Case B is for the areas represented by a layer of young volcanics/basin fill overlying the basement. Geographically such an area would be represented by Basin and Range for example. In this area a thermal conductivity of 2 W/m/K was assumed to a depth of 2 km, with the basement value of 2.7 W/m/K used below 2 km. The heat generation was assumed to be constant at 1 μW/m³ for the upper 2 km, whereas below 2 km the distribution was assumed to be exponential as described in the text. The equations involved in the calculations are:

For X=0–2 km

$$ T_{2\,{\rm km}} = \frac{{Q_0 X}}{K} - A_S \frac{{X^2 }}{K}, $$

where the quantities involved are: surface heat flow (Q ₀), heat generation (A _s =1 μW/m³) and thermal conductivity K=2 W/m/K.

For X>2 km the temperature equation can be written as:

$$ T = T_{2\,{\rm km}} + \frac{{Q_m }}{K} - A_b b^2 \frac{{1 - e^{-(\frac{{X - 2}}{b})} }}{K}, $$

where the quantities are similar to those involved in Case A.

Case C is represented by a shallow X<3 km sedimentary section overlying the basement. The conductivity of the sedimentary section is variable, but the basement conductivity is 2.7 W/m/K. In such a situation the equations necessary to compute the temperature at a specific depth are:

For X=0–3 km

$$ T_S = \frac{{Q_0 X}}{K} - A_S \frac{{X^2 }}{K} $$

(note that X=S, in this particular example), where the thermal conductivity K is variable, and A _s =1 μW/m³.

For X>3 km

$$ T = T_S + \frac{{Q_m }}{K} - A_b b^2 \frac{{1 - e^{-(\frac{{X - S}}{b})} }}{K}. $$

Case D is relatively similar to the Case C. In this case the geology is represented by a sedimentary layer of thickness 3 to 4 km, overlying basement rocks. Again the conductivity distribution in variable for the sedimentary section, while the basement rocks have a conductivity of 2.7 W/m/K. The only difference from Case C is the depth scale of the heat generation (the value of b), which is variable. The value of b is selected so that b=13−S. The reasoning for this approach (and the similar one for Case E) is the assumption that a thick sedimentary basin would form only over attenuated or eroded continental crust. Thus the radioactive layer in the basement is assumed to be thinned in the situation of a thick sediment cover. The equation for the temperature up to 4 km is similar to Case C:

For X=0–4 km

$$ T_S = \frac{{Q_0 X}}{K} - A_S \frac{{X^2 }}{K}({\rm again}\,X = S) $$

For X>4 km

$$ T = T_S + \frac{{Q_m }}{K} - A_b b^2 \frac{{1 - e^{-(\frac{{X - S}}{b})} }}{K}, $$

where b is variable (b=13­S)

Case E is the most complicated. Geologically it is represented by a layer of sedimentary thickness larger that 4 km, overlying basement rocks. The conductivity of the rocks is variable for the upper 4 km, depending on the geological properties of the various sedimentary basins, whereas below 4 km the thermal conductivity was assumed to be 2.7 W/m/K no matter whether the rocks at the depths were the temperature is computed are basement or sediments. The equations involved in the computation are:

For X=0–4 km

$$ T_{4\,{\rm km}} = \frac{{Q_0 X}}{K} - A_S \frac{{X^2 }}{K}, $$

where K is variable, As=1 (in this situation X≠ S)

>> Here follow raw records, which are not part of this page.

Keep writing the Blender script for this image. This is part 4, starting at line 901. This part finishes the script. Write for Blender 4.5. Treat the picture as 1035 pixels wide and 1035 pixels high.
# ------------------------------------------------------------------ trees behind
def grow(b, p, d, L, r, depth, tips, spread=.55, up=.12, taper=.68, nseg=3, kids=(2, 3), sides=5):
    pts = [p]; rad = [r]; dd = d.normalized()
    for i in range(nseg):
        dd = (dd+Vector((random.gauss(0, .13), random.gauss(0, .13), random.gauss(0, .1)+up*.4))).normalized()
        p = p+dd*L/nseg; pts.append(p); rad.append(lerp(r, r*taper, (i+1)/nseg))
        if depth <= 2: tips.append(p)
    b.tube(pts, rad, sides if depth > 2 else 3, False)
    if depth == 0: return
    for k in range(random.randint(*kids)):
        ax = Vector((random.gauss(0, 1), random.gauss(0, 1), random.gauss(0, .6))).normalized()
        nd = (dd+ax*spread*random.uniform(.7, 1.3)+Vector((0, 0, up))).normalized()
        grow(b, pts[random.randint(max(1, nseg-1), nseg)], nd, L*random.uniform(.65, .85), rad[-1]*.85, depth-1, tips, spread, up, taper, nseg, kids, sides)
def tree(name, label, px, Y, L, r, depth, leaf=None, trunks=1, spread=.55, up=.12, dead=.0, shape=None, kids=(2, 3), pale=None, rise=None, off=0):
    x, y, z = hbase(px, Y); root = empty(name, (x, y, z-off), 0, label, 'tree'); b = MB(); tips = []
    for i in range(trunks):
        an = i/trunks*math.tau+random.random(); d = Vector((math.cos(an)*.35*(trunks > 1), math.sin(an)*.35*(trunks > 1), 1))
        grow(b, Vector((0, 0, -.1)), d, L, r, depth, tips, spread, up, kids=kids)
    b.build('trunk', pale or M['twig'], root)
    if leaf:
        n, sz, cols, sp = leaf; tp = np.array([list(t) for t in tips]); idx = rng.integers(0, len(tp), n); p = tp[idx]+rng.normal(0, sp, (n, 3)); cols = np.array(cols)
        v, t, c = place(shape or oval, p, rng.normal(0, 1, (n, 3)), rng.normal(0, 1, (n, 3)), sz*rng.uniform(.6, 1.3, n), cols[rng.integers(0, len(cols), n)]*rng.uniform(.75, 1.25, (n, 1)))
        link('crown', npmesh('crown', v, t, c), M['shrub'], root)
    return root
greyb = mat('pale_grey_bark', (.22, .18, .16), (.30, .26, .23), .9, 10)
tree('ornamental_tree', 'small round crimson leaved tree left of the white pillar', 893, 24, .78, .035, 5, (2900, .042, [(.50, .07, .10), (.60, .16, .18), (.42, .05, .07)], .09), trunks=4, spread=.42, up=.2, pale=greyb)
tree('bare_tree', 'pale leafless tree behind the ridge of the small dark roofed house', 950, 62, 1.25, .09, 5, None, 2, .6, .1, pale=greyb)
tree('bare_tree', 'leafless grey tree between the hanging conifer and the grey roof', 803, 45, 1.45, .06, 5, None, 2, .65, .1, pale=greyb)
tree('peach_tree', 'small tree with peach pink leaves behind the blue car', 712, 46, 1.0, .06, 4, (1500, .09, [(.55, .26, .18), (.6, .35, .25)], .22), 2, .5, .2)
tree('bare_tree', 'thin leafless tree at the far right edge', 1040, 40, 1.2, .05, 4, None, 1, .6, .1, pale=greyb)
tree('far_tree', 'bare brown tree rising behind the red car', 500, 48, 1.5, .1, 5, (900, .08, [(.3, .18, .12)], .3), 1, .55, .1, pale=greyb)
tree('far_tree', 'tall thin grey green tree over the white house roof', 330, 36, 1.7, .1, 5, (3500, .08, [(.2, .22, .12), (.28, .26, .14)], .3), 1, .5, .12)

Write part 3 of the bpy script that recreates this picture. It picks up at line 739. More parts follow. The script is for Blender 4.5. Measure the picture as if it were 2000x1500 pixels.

For X=4 To S km (S being the bottom of sediments)

$$ T_S = T_{4\,{\rm km}} + \frac{{Q_0 - 4A_S }}{K} - A_S \frac{{X^2 }}{K}, $$

where K=2.7 W/m/K

For X>S

$$ T = T_S + \frac{{Q_m }}{K} - A_b b^2 \frac{{1 - e^{-(\frac{{X - S}}{b})} }}{K}, $$

where b is variable (b=13−S).

Figure A.1.

Thermal conductivity and radioactivity models for temperature calculation.